Andrés Cantor is calling his eighth World Cup, and the voice many soccer viewers know by instinct is back on Telemundo as it rolls out more than 700 hours of FIFA World Cup programming from June 11 to July 19. The network is carrying all 104 matches live, with 92 on Telemundo and 12 on Universo.
That scale is part of why Cantor’s remarks land now. He has spent almost 40 years on television calling games, once averaging 200 matches a year in his early career, and he remains the same announcer who can stretch a goal call until it turns into a signature. He said the length depends on the play, the buildup, the importance of the goal and how much air he has left in his lungs.

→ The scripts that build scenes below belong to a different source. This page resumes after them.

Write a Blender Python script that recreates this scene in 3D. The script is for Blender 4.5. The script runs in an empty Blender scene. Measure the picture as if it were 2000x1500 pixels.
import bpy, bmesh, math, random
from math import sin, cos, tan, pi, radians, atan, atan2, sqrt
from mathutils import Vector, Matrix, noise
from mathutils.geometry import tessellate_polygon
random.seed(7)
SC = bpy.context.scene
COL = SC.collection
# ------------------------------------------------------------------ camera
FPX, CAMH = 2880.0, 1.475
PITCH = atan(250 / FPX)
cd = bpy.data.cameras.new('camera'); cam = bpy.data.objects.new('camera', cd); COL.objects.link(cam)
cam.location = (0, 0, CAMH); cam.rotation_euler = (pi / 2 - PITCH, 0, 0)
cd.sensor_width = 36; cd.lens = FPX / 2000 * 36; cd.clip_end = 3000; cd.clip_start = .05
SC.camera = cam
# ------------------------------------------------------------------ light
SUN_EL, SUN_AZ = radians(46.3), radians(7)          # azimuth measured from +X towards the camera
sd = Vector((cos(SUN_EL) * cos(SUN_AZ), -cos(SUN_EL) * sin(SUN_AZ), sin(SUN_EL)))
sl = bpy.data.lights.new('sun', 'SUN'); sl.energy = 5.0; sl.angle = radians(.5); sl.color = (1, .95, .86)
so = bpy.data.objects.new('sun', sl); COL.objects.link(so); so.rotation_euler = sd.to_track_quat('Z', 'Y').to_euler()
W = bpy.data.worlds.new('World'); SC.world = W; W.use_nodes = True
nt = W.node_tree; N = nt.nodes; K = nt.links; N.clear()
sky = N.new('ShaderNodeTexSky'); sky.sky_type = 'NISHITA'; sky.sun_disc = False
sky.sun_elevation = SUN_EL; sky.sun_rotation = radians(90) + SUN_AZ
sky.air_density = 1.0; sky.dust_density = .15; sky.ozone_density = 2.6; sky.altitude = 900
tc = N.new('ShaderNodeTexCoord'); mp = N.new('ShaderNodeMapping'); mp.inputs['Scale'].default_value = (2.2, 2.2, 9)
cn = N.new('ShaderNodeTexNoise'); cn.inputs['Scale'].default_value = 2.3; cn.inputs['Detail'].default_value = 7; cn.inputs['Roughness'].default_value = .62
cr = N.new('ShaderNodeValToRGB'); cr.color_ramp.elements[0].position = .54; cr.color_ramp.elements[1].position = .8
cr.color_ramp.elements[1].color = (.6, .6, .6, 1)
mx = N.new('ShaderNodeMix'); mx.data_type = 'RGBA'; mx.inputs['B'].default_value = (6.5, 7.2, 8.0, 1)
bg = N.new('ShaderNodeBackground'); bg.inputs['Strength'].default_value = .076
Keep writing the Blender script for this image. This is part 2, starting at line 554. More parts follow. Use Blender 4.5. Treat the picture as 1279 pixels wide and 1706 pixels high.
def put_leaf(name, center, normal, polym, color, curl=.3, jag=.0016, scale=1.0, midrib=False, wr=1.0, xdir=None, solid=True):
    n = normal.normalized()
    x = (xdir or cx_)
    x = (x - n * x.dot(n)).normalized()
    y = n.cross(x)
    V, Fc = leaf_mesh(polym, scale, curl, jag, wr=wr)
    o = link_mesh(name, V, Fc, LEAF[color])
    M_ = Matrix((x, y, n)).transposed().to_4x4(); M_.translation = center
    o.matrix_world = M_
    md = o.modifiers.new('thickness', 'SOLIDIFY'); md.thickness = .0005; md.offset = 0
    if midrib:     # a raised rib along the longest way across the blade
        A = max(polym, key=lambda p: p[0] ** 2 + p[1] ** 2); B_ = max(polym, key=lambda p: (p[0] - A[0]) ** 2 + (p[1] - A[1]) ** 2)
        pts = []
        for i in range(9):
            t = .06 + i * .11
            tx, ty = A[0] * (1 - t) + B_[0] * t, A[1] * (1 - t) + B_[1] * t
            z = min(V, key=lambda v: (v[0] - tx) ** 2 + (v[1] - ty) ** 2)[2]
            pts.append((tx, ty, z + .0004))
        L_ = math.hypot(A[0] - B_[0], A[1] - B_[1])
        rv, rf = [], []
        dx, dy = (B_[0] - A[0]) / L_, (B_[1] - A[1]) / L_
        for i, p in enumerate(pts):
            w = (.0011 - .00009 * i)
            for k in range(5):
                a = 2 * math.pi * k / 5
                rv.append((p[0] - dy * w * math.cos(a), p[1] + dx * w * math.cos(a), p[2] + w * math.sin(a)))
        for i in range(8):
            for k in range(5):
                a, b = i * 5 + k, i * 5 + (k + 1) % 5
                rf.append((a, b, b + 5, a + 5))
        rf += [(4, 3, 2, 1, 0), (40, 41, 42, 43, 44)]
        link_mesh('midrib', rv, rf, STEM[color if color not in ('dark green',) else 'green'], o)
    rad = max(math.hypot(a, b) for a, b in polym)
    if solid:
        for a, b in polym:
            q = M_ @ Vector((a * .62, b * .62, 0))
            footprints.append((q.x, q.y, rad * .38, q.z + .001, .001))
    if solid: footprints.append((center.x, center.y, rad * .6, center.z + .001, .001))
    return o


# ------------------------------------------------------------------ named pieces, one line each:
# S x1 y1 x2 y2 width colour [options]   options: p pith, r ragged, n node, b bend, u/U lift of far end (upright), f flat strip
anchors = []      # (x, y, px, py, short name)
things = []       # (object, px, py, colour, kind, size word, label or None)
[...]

Cantor also said he has no idea whether his 43-second call is the longest GOOOOOOOOAL he has ever produced, and he would shout it three times if the moment demanded it. He said the call comes naturally, not by design, which is why he has heard it described as part of the soundtrack of people’s lives when it comes to soccer. But he also knows that people who do not follow the sport closely may see it as a gimmick.
He pushed back on that view by saying he did not invent the style, only helped popularize it in Latin America. That matters because his voice sits in a long line of Spanish-language soccer calling, where the broadcast is part of the match and the call is part of the memory. Cantor’s place in that tradition is now being heard across Telemundo’s World Cup coverage in Spanish in the United States.
For this tournament, he said France and Argentina are the teams to beat. He expects France to reach a third consecutive final and likes Argentina’s chances to last into the final week. The one scenario he would most like to call remains simple: a World Cup final with Lionel Messi scoring the winning goal. Cantor said he has no idea whether that will happen, but if it does, he sounded ready to let it run.